When you reviewed “Jesus Camp” and talked about the indoctrination, my mind first flashed to “The Apostle” and the scene where they showed a few of the pastor’s meetings that resembled Nazi meetings. While there was some ugliness in “The Apostle”, there was also some beauty: the anonymous delivery of grocery boxes, his befriending/mentoring of the car mechanic, his working with the retired pastor to start a church.
I also liked how he adapted and flourished in his circumstances, and it makes me wonder if I could do the same if I fall on hard times. My main problem with the movie, believe it or not, came with his “self-baptism”. Jesus modeled baptism as a cleansing, a symbolic act of readiness for ministry, and even He had another’s help. There is something very wrong with baptizing yourself, but I just don’t feel like getting into it at this juncture (wouldn’t be prudent!).

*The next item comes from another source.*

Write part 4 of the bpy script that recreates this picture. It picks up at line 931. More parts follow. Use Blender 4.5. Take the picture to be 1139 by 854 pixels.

It’s been awhile since I’ve watched the movie, so maybe I’ll view it in the next week.
Great observations, Marc.
After watching The Apostle I walked out of the theater amazed that Duvall, an admitted outsider, had worked so hard to get our culture right–and he very nearly succeeded. In several points in the movie, I think he did succeed. And as much as I find the “Elmer Gantrification” of Pentecostal preachers distatesful, the same trashy moral examples could be found literally anywhere.
Yet when I walked away from Jesus Camp I was amazed that some outsiders who had clearly spent significant time with Penteocostal had simply not gotten it right. And this was the less-fictional of the two films!
I loved the preachers shown in The Apostle, I understand they were the “real deal,” Pentecostal preachers who agreed to cameo in the film. And the choir absolutey rocked.
I think, when Duvall films the little Pentecostal church having church, they were really having church. I felt the moment was genuine and authentic.
Sure, there’s a lot to criticize in the film, and you hit some other great points. But, like you, I think it’s a worthwhile addition to the DVD rack.